Sgt. Lance Goldau, head of the border enforcement team in Manitoba, said in a news release Monday that police were able to interview the passengers with the help of officers who speak French and Arabic. They were later turned over to the Canada Border Services Agency for processing.

A Winnipeg man was charged this winter after a similar incident where a vehicle with eight foreign nationals from Africa inside was pulled over. RCMP stopped the vehicle on McGillivray Boulevard inside Winnipeg early on Feb. 22. Seven of the passengers were from Chad, and the other was from Mali.

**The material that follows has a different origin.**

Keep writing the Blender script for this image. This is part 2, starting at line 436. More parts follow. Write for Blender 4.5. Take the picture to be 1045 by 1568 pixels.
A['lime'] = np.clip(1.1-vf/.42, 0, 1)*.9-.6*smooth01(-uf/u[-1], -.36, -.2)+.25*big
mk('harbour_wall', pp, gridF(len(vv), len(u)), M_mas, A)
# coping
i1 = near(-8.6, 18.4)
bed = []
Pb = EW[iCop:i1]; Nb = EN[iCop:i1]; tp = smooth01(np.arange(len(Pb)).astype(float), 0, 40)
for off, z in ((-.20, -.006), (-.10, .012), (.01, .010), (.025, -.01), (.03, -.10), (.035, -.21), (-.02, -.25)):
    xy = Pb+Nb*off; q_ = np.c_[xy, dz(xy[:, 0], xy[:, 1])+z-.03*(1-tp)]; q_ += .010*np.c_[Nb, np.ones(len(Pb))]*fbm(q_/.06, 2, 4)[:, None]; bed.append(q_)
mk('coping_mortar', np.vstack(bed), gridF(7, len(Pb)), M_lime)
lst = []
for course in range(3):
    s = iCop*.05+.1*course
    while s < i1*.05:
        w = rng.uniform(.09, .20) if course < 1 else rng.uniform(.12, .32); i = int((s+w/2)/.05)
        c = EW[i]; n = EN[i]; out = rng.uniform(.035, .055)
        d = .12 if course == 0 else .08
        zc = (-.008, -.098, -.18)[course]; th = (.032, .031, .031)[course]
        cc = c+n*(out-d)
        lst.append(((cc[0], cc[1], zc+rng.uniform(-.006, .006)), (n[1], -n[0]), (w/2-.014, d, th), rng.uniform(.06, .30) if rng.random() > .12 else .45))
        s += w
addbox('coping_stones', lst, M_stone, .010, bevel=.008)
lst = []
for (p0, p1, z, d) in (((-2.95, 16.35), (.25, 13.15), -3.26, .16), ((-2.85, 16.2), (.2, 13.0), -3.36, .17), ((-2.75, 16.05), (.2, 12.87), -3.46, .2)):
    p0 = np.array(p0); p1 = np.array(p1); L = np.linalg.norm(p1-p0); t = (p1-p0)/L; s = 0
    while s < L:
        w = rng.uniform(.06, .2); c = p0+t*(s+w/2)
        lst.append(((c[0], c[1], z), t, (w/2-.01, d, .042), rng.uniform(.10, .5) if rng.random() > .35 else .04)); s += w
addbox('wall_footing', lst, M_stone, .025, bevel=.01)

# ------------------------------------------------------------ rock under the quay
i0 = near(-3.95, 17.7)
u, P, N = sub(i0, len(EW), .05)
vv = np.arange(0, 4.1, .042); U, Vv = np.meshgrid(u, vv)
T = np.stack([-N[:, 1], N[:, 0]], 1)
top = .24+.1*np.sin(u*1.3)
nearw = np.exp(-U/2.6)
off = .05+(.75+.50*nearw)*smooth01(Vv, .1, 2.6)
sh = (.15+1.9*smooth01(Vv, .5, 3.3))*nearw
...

The driver, Abdi Hassan Ali, was arrested for human smuggling. He was 30 at the time.

Saleh Youssouf, a then-49-year-old man from Calgary, was charged with human smuggling in Manitoba after he allegedly picked up seven men from Chad who walked across the border near Emerson on Jan. 27.

Four men from Chad were found by RCMP after crossing the border near Emerson in December. One suffered serious weather-related injuries.

RCMP said this winter that Manitoba officers had intercepted an increasing number of asylum seekers from Chad, a country in north-central Africa, amid a political and security crisis.

A family of four from India froze to death in a field east of Emerson while trying to walk into the U.S. in January 2022. Jagdish Patel, 39, his wife, Vaishaliben, 37, their daughter, Vihangi, 11, and son, Dharmik, 3, were found dead only metres from the border. The Patels were trying to emigrate to the U.S., where they had family.

Changes made to the Canada-U.S. Safe Third Country Agreement in 2023 mean people who walk into either country between ports of entry are to be turned back if they are found within 14 days of their arrival.